The socket of Mead is composed of a cup-shaped washer with curved wings. It is applied to the interior of the glove-flap, and it is secured to the exterior washer or button-head by a central rivet passing through a hole in the glove-flap. I do not understand that it is contended that either the cap or cup-shaped socket of Mead is new, or that an elastic mouth situated upon the under side of the flap, and secured by a button-head at the other side of the flap, was not known in the art prior to the Mead patent. The invention of Mead, it seems to me, must be limited to his form of socket combined with an imperforated button-head. The Kraetzer device does not contain the Mead socket, and therefore does not infringe the Mead patent.

The complainant seeks to extend what appears to me to be the legitimate scope of the Mead patent upon the theory that the spring-mouthed socket of Mead presses the leather upward into the button, and squeezes the leather against the inner surface of the button; that this feature, in connection with the fact that the hole in the flap need not be any larger than the diameter of the rivet, introduces an important element of strength which is found for the first time in the Mead device. There are several reasons why this theory does not impress me with the importance with which it does the complainant. In the first place, I am not satisfied upon the evidence that there is any great advantage in pressing the fabric up into the button head; in the second place, I think this feature was present in the prior Dowler English patent, although it is not exhibited in the drawings; and, thirdly, Mead himself does not seem to consider this feature of sufficient consequence to claim it as a part of his invention.
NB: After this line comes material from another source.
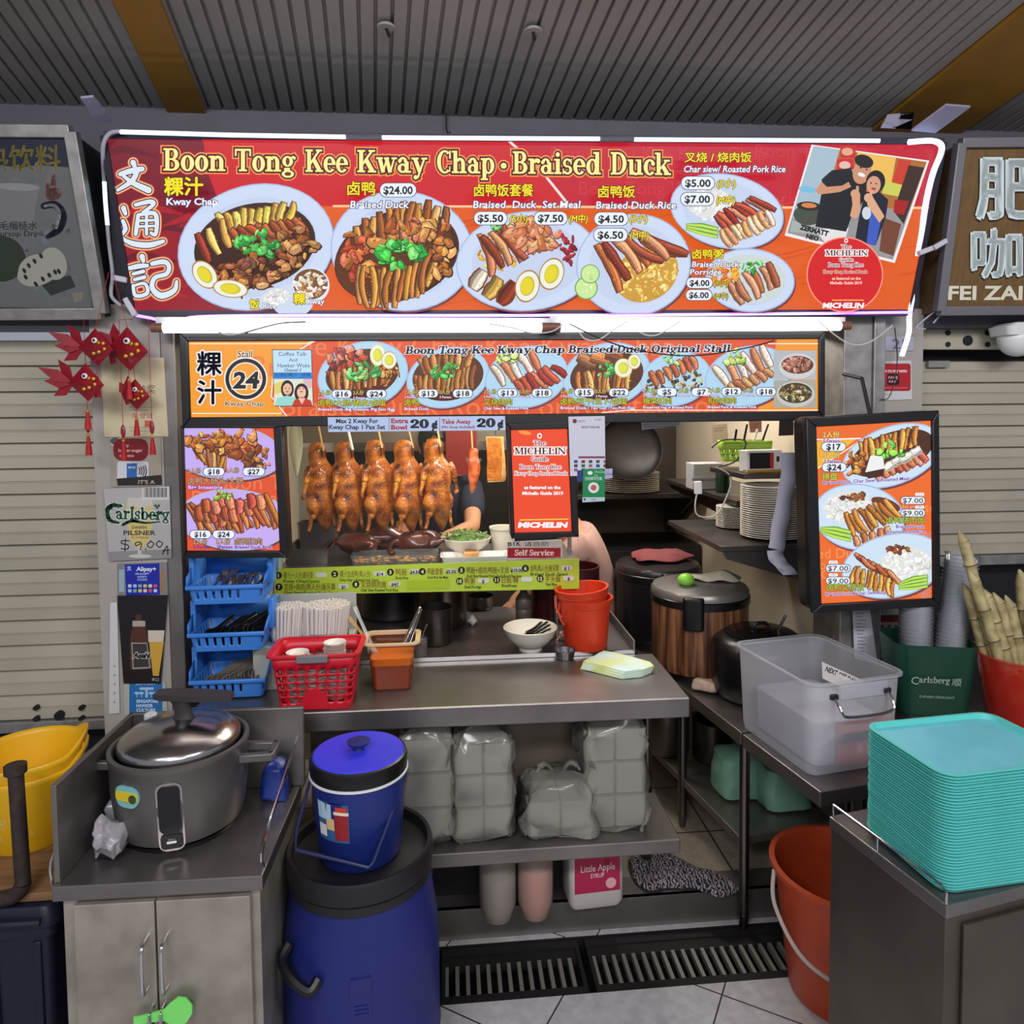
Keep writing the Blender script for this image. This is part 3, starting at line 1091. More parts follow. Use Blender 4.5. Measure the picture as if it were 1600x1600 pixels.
vp = [(212, 493), (235, 497), (262, 503), (285, 500), (310, 495), (420, 493), (700, 493), (1000, 492), (1250, 490), (1425, 488)]
tag(MB().tube(spline([PY(x, y, 2.225) for x, y in vp], 4), .0045, 8).out('violet_led_strip', LEDP), 'violet light strip running along the bottom edge of the red signboard', 'light')
HOLD = mat('tube_holder', (120, 80, 60), .5)
for lab, xa, xb, ya, yb in (('longer fluorescent tube lit beneath the red signboard, pillar end', 256, 846, 512, 511), ('second fluorescent tube lit beneath the red signboard above Original Stall', 876, 1312, 511, 509)):
    pa, pb = PY(xa, ya, 2.20), PY(xb, yb, 2.20)
    o = thing('fluorescent_tube', lab, 'lamp', (pa + pb) / 2)
    MB().cyl(pa, pb, .0155, seg=14).out('lit_tube', TUBE, o, world=True)
    for p, s in ((pa, -1), (pb, 1)):
        MB().cyl(p, p + (pb - pa).normalized() * s * .035, .0135, seg=12).out('tube_holder', HOLD, o, world=True)
    MB().box(pa + Vector((-.03, .02, .004)), pb + Vector((.03, .06, .03))).out('batten', mat('batten_white', (210, 214, 220), .5), o, world=True, smooth=0)
rr = random.Random(3)
CAB = (('thin dark wire drooping across the tube above the Stall 24 mark', [(383, 520), (410, 512), (440, 505), (478, 503)], WIRE_D), ('white wire looped under the tube above the Coffee Talk picture', [(340, 518), (356, 523), (380, 520), (400, 514)], WIRE_W),
       ('white wire looped under the tube joint above the Kway Chap lettering', [(765, 506), (800, 512), (830, 520), (862, 518), (880, 506)], WIRE_W), ('pale wire hanging in a loop above the word Braised', [(905, 519), (915, 530), (935, 531), (955, 518), (980, 502)], WIRE_W),
       ('dark wire sagging across the Original Stall lettering', [(890, 506), (940, 530), (1000, 548), (1080, 556), (1160, 545), (1210, 532)], WIRE_D), ('white wire looped below the tube above Duck Original', [(1000, 519), (1012, 524), (1030, 522), (1062, 502)], WIRE_W),
       ('pale wire hanging from the tube end towards the pillar', [(1280, 502), (1300, 520), (1330, 538), (1360, 534), (1395, 508)], WIRE_W))
for lab, pts, mt in CAB:
    tag(MB().tube(spline([PY(x, y, 2.18) for x, y in pts], 5), .0022, 6).out('hanging_wire', mt), lab, 'wire')

# metal brackets that hold the sign
VB = mat('bracket_plate', (150, 146, 170), .45, .4)
for lab, pts in (('painted metal bracket plate above the drinks signboard corner', [(126, 154, 2.06), (146, 152, 2.06), (177, 190, 2.14), (152, 192, 2.14)]), ('long metal bracket plate above the snapshot corner of the signboard', [(1424, 205, 2.11), (1478, 165, 2.04), (1516, 168, 2.04), (1462, 208, 2.11)]), ('bent metal bracket plate on the ceiling beside the long bracket', [(1376, 200, 2.14), (1386, 182, 2.14), (1428, 178, 2.14), (1424, 202, 2.14)])):
    ps = [PY(*p) for p in pts]
    tag(MB().prism(ps, (0, .0, .006)).out('sign_bracket', VB, smooth=0), lab, 'bracket')
for lab, x, y in (('round ceiling sprinkler cap above Tong Kee', 603, 38), ('round ceiling sprinkler cap above Chap', 833, 44)):
    p = cpt(cpix(x, y)[0], 0, cpix(x, y)[1])
    o = thing('sprinkler_cap', lab, 'sprinkler', p)
    MB().lathe([(.022, -.004), (.024, 0), (.02, .004)], (0, 0, -.006)).out('cover_disc', mat('sprinkler_white', (150, 148, 142), .5), o)
    MB().cyl((.0, .0, -.01), (.006, .02, -.02), .004, seg=8).out('nozzle', BLACKM, o)
p = cpt(cpix(697, 176)[0], 0, cpix(697, 176)[1])
tag(MB().tube([p, p + Vector((0, 0, -.05)), p + Vector((.006, 0, -.07)), p + Vector((.012, 0, -.06))], .003, 6).out('ceiling_hook', BLACKM), 'small metal hook hanging from the ceiling ribs above Kway', 'hook')

# ---------------------------------------------------------------- big signboard over the stall
TL, TR = PY(164, 212, 2.13), PY(1473, 222, 2.13)
BL = PY(210, 491, 2.235)
_n = (BL - TL).cross(TR - TL)
_d = ray(1420, 489)
BR = C0 + _d * ((TL - C0).dot(_n) / _d.dot(_n))


def quadpt(q, u, v):
    a, b, c, d = q
    return a.lerp(b, u).lerp(c.lerp(d, u), v)


sign = thing('shop_signboard', 'long backlit red signboard titled Boon Tong Kee Kway Chap over the stall', 'signboard', (TL + TR + BL + BR) / 4)
mb = MB()
back = YF + .02
fr = [TL, TR, BR, BL]
mb.loft([fr, [Vector((p.x, max(p.y + .04, back - .02), p.z)) for p in fr]])
mb.out('light_box', mat('sign_case', (52, 46, 66), 0.55), sign, world=True)
TRIM_M = mat('sign_trim', (40, 34, 48), 0.5)
for a, b in ((TL, TR), (BL, BR), (TL, BL), (TR, BR)):
    MB().bar(a, b, .018, .02).out('edge_trim', TRIM_M, sign, world=True)

clipq = [(165, 213), (1473, 223), (1420, 489), (210, 490)]
n_ = (BL - TL).cross(TR - TL).normalized()
if n_.dot(C0 - TL) < 0:
    n_ = -n_
off = n_ * .006
P = Print(TL + off, TR + off, BL + off, clip=clipq)
P.poly([(150, 200), (1490, 200), (1440, 500), (200, 500)], (206, 26, 36))
P.poly([(795, 222), (1490, 222), (1470, 330), (890, 322)], (196, 22, 44))
P.poly([(330, 322), (1480, 322), (1440, 500), (330, 500)], (226, 92, 24))
for i in range(70):
    x = P.rnd.uniform(480, 1420)
    y = P.rnd.uniform(330, 485)
    P.line([(x, y, 1), (x + 50, y - 9, 2.2), (x + 110, y - 26, 1)], 2, jit(P.rnd, (214, 80, 22), 12), P.L + 1)
P.L += 2
P.line([(520, 322), (1470, 325)], 3.5, (255, 200, 150))
P.line([(795, 220), (842, 262), (890, 322)], 4, (255, 222, 214))
P.poly([(300, 200), (318, 222), (322, 262), (336, 300), (362, 350), (400, 420), (470, 500), (150, 500), (150, 200)], (122, 14, 36))
P.poly([(150, 370), (260, 360), (330, 330), (470, 500), (150, 500)], (150, 16, 34))
for k, (x, y) in enumerate(((230, 330), (250, 360), (300, 345), (220, 405), (330, 440), (190, 240), (240, 460))):
    P.line([(x - 45, y + 8, 3), (x, y - 8, 13), (x + 55, y + 4, 4)], 6, ((172, 22, 36), (104, 10, 32))[k % 2])
for t, x, y in (('Boon Tong Kee Kway Chap', 860, 250), ('Boon Tong Kee', 905, 304), ('Boon Tong Kee', 1180, 246), ('Braised Duck', 1085, 320)):
    P.text(t, x, y, 30, (206, 40, 60), .0)
words = (('Boon', 252, 355), ('Tong', 363, 464), ('Kee', 474, 546), ('Kway', 555, 669), ('Chap', 679, 776), ('Braised', 798, 941), ('Duck', 951, 1050))
base = lambda x: 266.5 + (x - 252) * .0088
for e, c in ((.155, (232, 70, 40)), (.125, (250, 170, 96)), (.085, (92, 18, 22)), (0.0, (250, 242, 150))):
    for t, a, b in words:
        P.slab(t, a + 3, b - 4, base(a), 35, c, e, y1=base(b))
    P.L += 1
    P.ell(787, 259, 4.5 + e * 35, 4.5 + e * 35, 0, c)
# brushed name down the side
wen = [[(208, 254, 9), (211, 261, 6)], [(188, 272, 7), (205, 267, 9), (222, 264, 8)], [(214, 268, 8), (206, 283, 8), (184, 297, 5)], [(193, 275, 5), (208, 286, 8), (232, 297, 10)]]
tong = [[(193, 325, 8), (196, 334, 6)], [(192, 345, 6), (196, 358, 7), (190, 370, 5), (206, 380, 8), (232, 383, 9), (255, 377, 6)], [(212, 320, 6), (234, 315, 7), (240, 319, 6), (224, 332, 6)], [(216, 336, 6), (214, 352, 7), (212, 366, 6)], [(216, 336, 5), (240, 333, 7), (245, 345, 7), (243, 366, 6), (236, 364, 5)], [(217, 345, 4), (240, 344, 4)], [(217, 354, 4), (240, 353, 4)], [(229, 334, 5), (229, 366, 5)]]
ji = [[(222, 401, 9), (224, 408, 6)], [(198, 420, 6), (216, 416, 8), (230, 415, 6)], [(208, 428, 5), (224, 424, 6)], [(210, 437, 5), (226, 433, 6)], [(208, 446, 5), (212, 462, 6), (230, 458, 6), (226, 443, 5), (208, 447, 4)], [(238, 412, 7), (256, 409, 8), (264, 416, 7), (260, 428, 7), (242, 434, 7), (238, 450, 8), (252, 462, 10), (272, 454, 8), (276, 440, 5)]]
for g, c in ((4.5, (226, 110, 70)), (3.2, (252, 196, 150)), (1.6, (40, 26, 44)), (0, (222, 232, 250))):
    for st in (wen, tong, ji):
        P.brush(st, c, g)
Y_ = (246, 226, 40)
DK = (60, 16, 16)
WH = (244, 246, 252)
SH = (52, 44, 96)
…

Before the court should give such a broad construction to the Mead patent 702as to include something not mentioned by the patentee as a part of his invention it should certainly clearly appear that the improvement was a substantial one, and that it is not found in any prior device. In this case I do not think the complainant has made out the charge of infringement, and it follows that the bill should be dismissed. Bill dismissed.